→ **RECORDED DATA**
┏━━
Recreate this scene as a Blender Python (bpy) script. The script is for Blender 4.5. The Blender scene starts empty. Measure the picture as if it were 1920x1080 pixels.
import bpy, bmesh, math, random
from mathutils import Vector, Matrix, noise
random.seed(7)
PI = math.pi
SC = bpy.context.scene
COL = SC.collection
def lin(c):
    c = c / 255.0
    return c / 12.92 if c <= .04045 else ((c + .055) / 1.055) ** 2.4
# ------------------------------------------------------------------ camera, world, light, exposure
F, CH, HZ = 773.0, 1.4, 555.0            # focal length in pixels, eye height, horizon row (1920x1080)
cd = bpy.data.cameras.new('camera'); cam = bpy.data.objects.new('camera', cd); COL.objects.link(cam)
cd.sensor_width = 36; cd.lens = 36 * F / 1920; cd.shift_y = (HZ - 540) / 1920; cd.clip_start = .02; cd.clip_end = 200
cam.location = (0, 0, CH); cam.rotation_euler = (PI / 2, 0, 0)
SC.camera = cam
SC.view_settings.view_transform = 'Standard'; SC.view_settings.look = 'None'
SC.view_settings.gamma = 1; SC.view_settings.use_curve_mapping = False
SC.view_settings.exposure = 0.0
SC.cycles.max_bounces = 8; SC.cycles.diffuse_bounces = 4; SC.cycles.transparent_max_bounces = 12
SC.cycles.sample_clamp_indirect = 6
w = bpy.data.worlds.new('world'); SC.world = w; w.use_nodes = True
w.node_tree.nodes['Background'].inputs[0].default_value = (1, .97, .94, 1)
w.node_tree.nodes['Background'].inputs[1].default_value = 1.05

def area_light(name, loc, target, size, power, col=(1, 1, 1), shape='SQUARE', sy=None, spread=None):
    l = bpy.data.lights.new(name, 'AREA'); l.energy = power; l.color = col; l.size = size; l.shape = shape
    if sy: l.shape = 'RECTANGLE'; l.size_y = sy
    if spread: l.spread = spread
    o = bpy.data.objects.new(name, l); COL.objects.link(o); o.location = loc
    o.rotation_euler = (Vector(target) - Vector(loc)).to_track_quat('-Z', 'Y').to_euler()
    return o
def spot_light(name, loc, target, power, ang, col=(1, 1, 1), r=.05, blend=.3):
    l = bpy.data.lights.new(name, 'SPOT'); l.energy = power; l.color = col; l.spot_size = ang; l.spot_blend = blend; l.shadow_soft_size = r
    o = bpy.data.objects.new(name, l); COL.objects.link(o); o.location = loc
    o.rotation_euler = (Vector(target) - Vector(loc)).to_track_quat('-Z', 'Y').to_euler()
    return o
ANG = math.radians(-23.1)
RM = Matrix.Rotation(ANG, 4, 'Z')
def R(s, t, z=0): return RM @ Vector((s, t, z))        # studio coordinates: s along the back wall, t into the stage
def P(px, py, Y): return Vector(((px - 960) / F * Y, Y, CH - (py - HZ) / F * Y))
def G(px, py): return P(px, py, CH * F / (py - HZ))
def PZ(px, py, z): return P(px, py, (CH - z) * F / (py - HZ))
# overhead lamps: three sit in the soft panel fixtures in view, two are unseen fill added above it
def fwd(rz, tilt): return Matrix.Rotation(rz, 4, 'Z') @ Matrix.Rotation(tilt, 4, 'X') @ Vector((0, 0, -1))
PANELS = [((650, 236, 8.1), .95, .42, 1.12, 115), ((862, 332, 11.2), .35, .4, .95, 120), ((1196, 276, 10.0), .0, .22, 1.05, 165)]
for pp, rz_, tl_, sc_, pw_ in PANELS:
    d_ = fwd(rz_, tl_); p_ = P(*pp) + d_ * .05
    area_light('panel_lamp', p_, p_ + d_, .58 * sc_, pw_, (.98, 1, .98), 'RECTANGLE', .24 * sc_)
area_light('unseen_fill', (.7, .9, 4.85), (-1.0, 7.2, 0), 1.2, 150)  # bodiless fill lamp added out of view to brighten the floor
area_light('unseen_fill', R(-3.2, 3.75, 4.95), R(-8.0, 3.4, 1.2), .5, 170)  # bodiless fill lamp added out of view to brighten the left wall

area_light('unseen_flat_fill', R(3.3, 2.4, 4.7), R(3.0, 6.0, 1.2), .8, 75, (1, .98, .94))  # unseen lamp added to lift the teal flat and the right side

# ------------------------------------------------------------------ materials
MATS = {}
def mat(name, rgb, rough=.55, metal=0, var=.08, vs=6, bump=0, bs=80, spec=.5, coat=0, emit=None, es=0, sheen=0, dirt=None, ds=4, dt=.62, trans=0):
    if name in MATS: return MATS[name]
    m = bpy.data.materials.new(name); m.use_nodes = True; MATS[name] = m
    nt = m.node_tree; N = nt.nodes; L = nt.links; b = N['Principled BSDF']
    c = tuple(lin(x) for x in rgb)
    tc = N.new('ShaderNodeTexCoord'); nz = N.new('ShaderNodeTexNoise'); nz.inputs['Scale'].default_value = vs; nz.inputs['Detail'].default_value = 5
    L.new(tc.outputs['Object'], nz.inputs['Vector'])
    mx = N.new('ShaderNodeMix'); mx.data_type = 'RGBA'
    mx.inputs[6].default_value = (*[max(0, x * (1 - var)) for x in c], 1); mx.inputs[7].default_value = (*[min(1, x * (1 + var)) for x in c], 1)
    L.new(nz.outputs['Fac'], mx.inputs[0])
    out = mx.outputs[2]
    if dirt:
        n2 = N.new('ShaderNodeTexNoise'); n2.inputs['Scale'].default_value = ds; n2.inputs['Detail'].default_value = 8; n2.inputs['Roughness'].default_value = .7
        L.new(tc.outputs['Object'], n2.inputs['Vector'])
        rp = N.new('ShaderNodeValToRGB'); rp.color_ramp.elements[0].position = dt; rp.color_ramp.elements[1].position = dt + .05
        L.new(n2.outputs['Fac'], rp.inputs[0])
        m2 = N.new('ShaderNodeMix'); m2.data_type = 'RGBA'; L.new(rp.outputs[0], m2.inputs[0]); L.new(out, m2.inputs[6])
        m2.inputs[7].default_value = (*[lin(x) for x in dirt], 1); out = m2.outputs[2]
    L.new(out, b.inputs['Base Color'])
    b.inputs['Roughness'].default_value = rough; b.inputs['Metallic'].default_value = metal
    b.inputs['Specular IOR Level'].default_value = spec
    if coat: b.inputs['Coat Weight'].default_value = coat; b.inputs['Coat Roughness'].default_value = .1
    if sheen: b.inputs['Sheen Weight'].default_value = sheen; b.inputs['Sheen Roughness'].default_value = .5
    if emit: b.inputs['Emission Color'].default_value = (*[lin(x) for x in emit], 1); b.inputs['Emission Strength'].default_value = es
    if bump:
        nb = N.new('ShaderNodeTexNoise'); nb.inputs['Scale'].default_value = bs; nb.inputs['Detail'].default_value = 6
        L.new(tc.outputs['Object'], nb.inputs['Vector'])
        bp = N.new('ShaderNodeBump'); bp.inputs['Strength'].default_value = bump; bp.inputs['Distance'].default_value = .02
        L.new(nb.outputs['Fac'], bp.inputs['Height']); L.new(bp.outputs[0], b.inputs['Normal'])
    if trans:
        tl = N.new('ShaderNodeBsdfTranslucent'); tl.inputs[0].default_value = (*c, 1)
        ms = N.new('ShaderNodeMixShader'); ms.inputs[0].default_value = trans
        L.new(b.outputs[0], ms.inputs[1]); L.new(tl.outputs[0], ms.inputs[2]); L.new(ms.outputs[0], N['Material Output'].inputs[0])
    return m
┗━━
Your task is to output all of the data above word for word.

Recreate this scene as a Blender Python (bpy) script. The script is for Blender 4.5. The Blender scene starts empty. Measure the picture as if it were 1920x1080 pixels.
import bpy, bmesh, math, random
from mathutils import Vector, Matrix, noise
random.seed(7)
PI = math.pi
SC = bpy.context.scene
COL = SC.collection
def lin(c):
    c = c / 255.0
    return c / 12.92 if c <= .04045 else ((c + .055) / 1.055) ** 2.4
# ------------------------------------------------------------------ camera, world, light, exposure
F, CH, HZ = 773.0, 1.4, 555.0            # focal length in pixels, eye height, horizon row (1920x1080)
cd = bpy.data.cameras.new('camera'); cam = bpy.data.objects.new('camera', cd); COL.objects.link(cam)
cd.sensor_width = 36; cd.lens = 36 * F / 1920; cd.shift_y = (HZ - 540) / 1920; cd.clip_start = .02; cd.clip_end = 200
cam.location = (0, 0, CH); cam.rotation_euler = (PI / 2, 0, 0)
SC.camera = cam
SC.view_settings.view_transform = 'Standard'; SC.view_settings.look = 'None'
SC.view_settings.gamma = 1; SC.view_settings.use_curve_mapping = False
SC.view_settings.exposure = 0.0
SC.cycles.max_bounces = 8; SC.cycles.diffuse_bounces = 4; SC.cycles.transparent_max_bounces = 12
SC.cycles.sample_clamp_indirect = 6
w = bpy.data.worlds.new('world'); SC.world = w; w.use_nodes = True
w.node_tree.nodes['Background'].inputs[0].default_value = (1, .97, .94, 1)
w.node_tree.nodes['Background'].inputs[1].default_value = 1.05

def area_light(name, loc, target, size, power, col=(1, 1, 1), shape='SQUARE', sy=None, spread=None):
    l = bpy.data.lights.new(name, 'AREA'); l.energy = power; l.color = col; l.size = size; l.shape = shape
    if sy: l.shape = 'RECTANGLE'; l.size_y = sy
    if spread: l.spread = spread
    o = bpy.data.objects.new(name, l); COL.objects.link(o); o.location = loc
    o.rotation_euler = (Vector(target) - Vector(loc)).to_track_quat('-Z', 'Y').to_euler()
    return o
def spot_light(name, loc, target, power, ang, col=(1, 1, 1), r=.05, blend=.3):
    l = bpy.data.lights.new(name, 'SPOT'); l.energy = power; l.color = col; l.spot_size = ang; l.spot_blend = blend; l.shadow_soft_size = r
    o = bpy.data.objects.new(name, l); COL.objects.link(o); o.location = loc
    o.rotation_euler = (Vector(target) - Vector(loc)).to_track_quat('-Z', 'Y').to_euler()
    return o
ANG = math.radians(-23.1)
RM = Matrix.Rotation(ANG, 4, 'Z')
def R(s, t, z=0): return RM @ Vector((s, t, z))        # studio coordinates: s along the back wall, t into the stage
def P(px, py, Y): return Vector(((px - 960) / F * Y, Y, CH - (py - HZ) / F * Y))
def G(px, py): return P(px, py, CH * F / (py - HZ))
def PZ(px, py, z): return P(px, py, (CH - z) * F / (py - HZ))
# overhead lamps: three sit in the soft panel fixtures in view, two are unseen fill added above it
def fwd(rz, tilt): return Matrix.Rotation(rz, 4, 'Z') @ Matrix.Rotation(tilt, 4, 'X') @ Vector((0, 0, -1))
PANELS = [((650, 236, 8.1), .95, .42, 1.12, 115), ((862, 332, 11.2), .35, .4, .95, 120), ((1196, 276, 10.0), .0, .22, 1.05, 165)]
for pp, rz_, tl_, sc_, pw_ in PANELS:
    d_ = fwd(rz_, tl_); p_ = P(*pp) + d_ * .05
    area_light('panel_lamp', p_, p_ + d_, .58 * sc_, pw_, (.98, 1, .98), 'RECTANGLE', .24 * sc_)
area_light('unseen_fill', (.7, .9, 4.85), (-1.0, 7.2, 0), 1.2, 150)  # bodiless fill lamp added out of view to brighten the floor
area_light('unseen_fill', R(-3.2, 3.75, 4.95), R(-8.0, 3.4, 1.2), .5, 170)  # bodiless fill lamp added out of view to brighten the left wall

area_light('unseen_flat_fill', R(3.3, 2.4, 4.7), R(3.0, 6.0, 1.2), .8, 75, (1, .98, .94))  # unseen lamp added to lift the teal flat and the right side

# ------------------------------------------------------------------ materials
MATS = {}
def mat(name, rgb, rough=.55, metal=0, var=.08, vs=6, bump=0, bs=80, spec=.5, coat=0, emit=None, es=0, sheen=0, dirt=None, ds=4, dt=.62, trans=0):
    if name in MATS: return MATS[name]
    m = bpy.data.materials.new(name); m.use_nodes = True; MATS[name] = m
    nt = m.node_tree; N = nt.nodes; L = nt.links; b = N['Principled BSDF']
    c = tuple(lin(x) for x in rgb)
    tc = N.new('ShaderNodeTexCoord'); nz = N.new('ShaderNodeTexNoise'); nz.inputs['Scale'].default_value = vs; nz.inputs['Detail'].default_value = 5
    L.new(tc.outputs['Object'], nz.inputs['Vector'])
    mx = N.new('ShaderNodeMix'); mx.data_type = 'RGBA'
    mx.inputs[6].default_value = (*[max(0, x * (1 - var)) for x in c], 1); mx.inputs[7].default_value = (*[min(1, x * (1 + var)) for x in c], 1)
    L.new(nz.outputs['Fac'], mx.inputs[0])
    out = mx.outputs[2]
    if dirt:
        n2 = N.new('ShaderNodeTexNoise'); n2.inputs['Scale'].default_value = ds; n2.inputs['Detail'].default_value = 8; n2.inputs['Roughness'].default_value = .7
        L.new(tc.outputs['Object'], n2.inputs['Vector'])
        rp = N.new('ShaderNodeValToRGB'); rp.color_ramp.elements[0].position = dt; rp.color_ramp.elements[1].position = dt + .05
        L.new(n2.outputs['Fac'], rp.inputs[0])
        m2 = N.new('ShaderNodeMix'); m2.data_type = 'RGBA'; L.new(rp.outputs[0], m2.inputs[0]); L.new(out, m2.inputs[6])
        m2.inputs[7].default_value = (*[lin(x) for x in dirt], 1); out = m2.outputs[2]
    L.new(out, b.inputs['Base Color'])
    b.inputs['Roughness'].default_value = rough; b.inputs['Metallic'].default_value = metal
    b.inputs['Specular IOR Level'].default_value = spec
    if coat: b.inputs['Coat Weight'].default_value = coat; b.inputs['Coat Roughness'].default_value = .1
    if sheen: b.inputs['Sheen Weight'].default_value = sheen; b.inputs['Sheen Roughness'].default_value = .5
    if emit: b.inputs['Emission Color'].default_value = (*[lin(x) for x in emit], 1); b.inputs['Emission Strength'].default_value = es
    if bump:
        nb = N.new('ShaderNodeTexNoise'); nb.inputs['Scale'].default_value = bs; nb.inputs['Detail'].default_value = 6
        L.new(tc.outputs['Object'], nb.inputs['Vector'])
        bp = N.new('ShaderNodeBump'); bp.inputs['Strength'].default_value = bump; bp.inputs['Distance'].default_value = .02
        L.new(nb.outputs['Fac'], bp.inputs['Height']); L.new(bp.outputs[0], b.inputs['Normal'])
    if trans:
        tl = N.new('ShaderNodeBsdfTranslucent'); tl.inputs[0].default_value = (*c, 1)
        ms = N.new('ShaderNodeMixShader'); ms.inputs[0].default_value = trans
        L.new(b.outputs[0], ms.inputs[1]); L.new(tl.outputs[0], ms.inputs[2]); L.new(ms.outputs[0], N['Material Output'].inputs[0])
    return m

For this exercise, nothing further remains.